Saturday, September 16, 2017

Pittsburgh International Airport (KPIT) $1.1B overhaul: Prematurely cleared for takeoff

More than $900 million was borrowed to build the current Pittsburgh International Airport, which opened 25 years ago, to US Airways' hub specifications. That turned out to be a profound mistake when US Airways' declining fortunes led it to close its Pittsburgh hub in 2004, taking 500 daily flights and 10,000 jobs with it and leaving much of the airport unused.

Now, the Allegheny County Airport Authority insists on spending $1.1 billion on a massive overhaul that includes building a new landside terminal, renovating the existing airside terminal, eliminating the existing terminals' connecting tram, redeveloping or demolishing (for about $20 million) the existing landside terminal, and replacing the baggage-handling systems.

After a quarter-century, the airport no doubt needs work. The authority wants to eliminate the growing maintenance costs and headaches of the tram and existing baggage systems, and to “align the facility with the needs of a modern passenger experience.” But is a $1.1 billion overhaul really necessary for an airport ranked this summer by readers of Travel + Leisure magazine as the nation's sixth best?

“The plan does not include the local use of tax dollars,” the authority says, referring to revenue collected by the county and its municipalities — phrasing that leaves ample room for state and federal tax dollars. Actually, bonds are to pay most of the cost — still more borrowing, despite 25 percent of the current airport's construction debt remaining to repay as of next year.

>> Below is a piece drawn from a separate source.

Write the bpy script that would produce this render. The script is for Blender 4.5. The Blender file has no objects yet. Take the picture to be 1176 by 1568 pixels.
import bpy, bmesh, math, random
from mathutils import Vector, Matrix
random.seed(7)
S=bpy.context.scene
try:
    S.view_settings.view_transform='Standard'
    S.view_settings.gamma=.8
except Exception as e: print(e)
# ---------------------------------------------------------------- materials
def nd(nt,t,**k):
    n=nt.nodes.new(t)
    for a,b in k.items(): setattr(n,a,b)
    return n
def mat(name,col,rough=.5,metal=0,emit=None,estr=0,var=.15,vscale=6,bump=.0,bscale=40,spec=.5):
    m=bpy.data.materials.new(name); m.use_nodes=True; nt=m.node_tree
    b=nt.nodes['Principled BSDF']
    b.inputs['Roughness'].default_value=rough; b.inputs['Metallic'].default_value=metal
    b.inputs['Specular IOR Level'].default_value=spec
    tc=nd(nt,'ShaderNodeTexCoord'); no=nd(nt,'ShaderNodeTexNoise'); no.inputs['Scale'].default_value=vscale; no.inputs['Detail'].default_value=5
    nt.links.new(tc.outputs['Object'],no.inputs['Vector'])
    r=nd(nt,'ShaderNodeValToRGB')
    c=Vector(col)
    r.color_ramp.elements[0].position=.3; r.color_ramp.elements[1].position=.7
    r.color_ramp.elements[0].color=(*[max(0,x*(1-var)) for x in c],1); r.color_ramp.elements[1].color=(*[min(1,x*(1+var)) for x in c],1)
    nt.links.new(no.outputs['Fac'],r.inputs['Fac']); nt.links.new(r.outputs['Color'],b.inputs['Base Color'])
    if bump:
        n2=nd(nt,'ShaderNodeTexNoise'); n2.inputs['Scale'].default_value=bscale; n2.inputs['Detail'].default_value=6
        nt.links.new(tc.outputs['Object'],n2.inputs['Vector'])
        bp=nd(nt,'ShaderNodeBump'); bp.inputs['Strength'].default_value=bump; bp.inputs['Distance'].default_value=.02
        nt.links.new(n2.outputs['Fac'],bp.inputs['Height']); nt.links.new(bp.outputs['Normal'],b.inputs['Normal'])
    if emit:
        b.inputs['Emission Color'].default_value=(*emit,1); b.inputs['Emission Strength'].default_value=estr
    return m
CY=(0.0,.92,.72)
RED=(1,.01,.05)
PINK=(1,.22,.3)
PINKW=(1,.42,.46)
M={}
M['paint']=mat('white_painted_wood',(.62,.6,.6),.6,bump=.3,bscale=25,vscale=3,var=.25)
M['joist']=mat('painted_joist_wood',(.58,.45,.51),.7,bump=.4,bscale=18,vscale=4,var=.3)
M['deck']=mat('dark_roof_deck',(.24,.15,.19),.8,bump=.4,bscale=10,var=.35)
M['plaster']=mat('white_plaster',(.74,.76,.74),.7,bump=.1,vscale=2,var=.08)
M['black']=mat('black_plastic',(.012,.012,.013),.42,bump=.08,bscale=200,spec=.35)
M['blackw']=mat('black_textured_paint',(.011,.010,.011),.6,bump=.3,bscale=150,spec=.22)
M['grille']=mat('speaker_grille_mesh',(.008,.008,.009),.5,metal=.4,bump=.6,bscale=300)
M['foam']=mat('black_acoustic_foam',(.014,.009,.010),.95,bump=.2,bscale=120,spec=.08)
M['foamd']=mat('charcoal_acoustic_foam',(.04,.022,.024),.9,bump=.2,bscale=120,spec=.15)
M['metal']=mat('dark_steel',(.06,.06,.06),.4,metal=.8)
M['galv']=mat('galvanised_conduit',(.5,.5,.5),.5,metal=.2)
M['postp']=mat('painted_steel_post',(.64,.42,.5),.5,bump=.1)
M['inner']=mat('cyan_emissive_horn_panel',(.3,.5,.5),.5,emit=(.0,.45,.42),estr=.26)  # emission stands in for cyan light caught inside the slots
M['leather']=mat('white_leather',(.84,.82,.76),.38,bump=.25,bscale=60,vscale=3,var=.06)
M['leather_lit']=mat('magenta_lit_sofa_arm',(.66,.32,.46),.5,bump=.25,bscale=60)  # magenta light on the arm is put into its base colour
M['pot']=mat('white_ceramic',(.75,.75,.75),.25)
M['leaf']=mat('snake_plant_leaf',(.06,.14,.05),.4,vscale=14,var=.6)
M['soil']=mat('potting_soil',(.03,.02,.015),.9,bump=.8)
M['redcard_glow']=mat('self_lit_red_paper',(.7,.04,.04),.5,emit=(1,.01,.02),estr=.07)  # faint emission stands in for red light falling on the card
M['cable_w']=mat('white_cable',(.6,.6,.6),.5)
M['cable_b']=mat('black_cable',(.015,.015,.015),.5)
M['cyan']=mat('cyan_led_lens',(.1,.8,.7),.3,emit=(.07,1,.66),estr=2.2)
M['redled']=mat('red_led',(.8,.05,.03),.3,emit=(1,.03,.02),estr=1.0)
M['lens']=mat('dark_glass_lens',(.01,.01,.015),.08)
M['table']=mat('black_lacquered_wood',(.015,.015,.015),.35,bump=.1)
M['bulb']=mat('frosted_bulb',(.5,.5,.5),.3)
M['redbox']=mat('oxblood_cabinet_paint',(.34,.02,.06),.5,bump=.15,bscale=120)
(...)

Curiously, a breakdown showing bonds paying for 51 percent of the cost — $550 million-plus in new borrowing — disappeared from the project's website the day it was announced. Still, authority CEO Christina Cassotis maintains “the airlines are paying for this” — and uses that to justify the utter lack of public input before the authority voted for the project.

Indeed, one especially troubling aspect is this plan's presentation to the public as pretty much a done deal, albeit one sketchy on details — and by an unelected authority board with no direct voter or taxpayer accountability. The authority claims three years' work with airlines on the plan. But it was announced shortly after Amazon made known its search for a second headquarters city, to which Ms. Cassotis alluded. Taxpayers thus should question whether this project is more about an “artificial sweetener” for Amazon now than it is about air travelers' actual future needs.

All this is more than enough to give pause. Yet the authority's charging ahead, intending groundbreaking in 2019 and completion in 2023. And though it claims the budget “includes price escalations and contingencies,” it's rare that any project of such scope finishes on time and on budget. Thus, that $1.1 billion is just an initial estimate, one sure to rise.

Given Pittsburgh International's importance for Western Pennsylvania's economy and quality of life, rushing a new overhaul poses too great a risk of botching this one as badly as the last one. The airport's future should be thoroughly debated, in public and by the public, before any new overhaul goes forward.

To do otherwise prematurely clears this $1.1 billion plan for takeoff.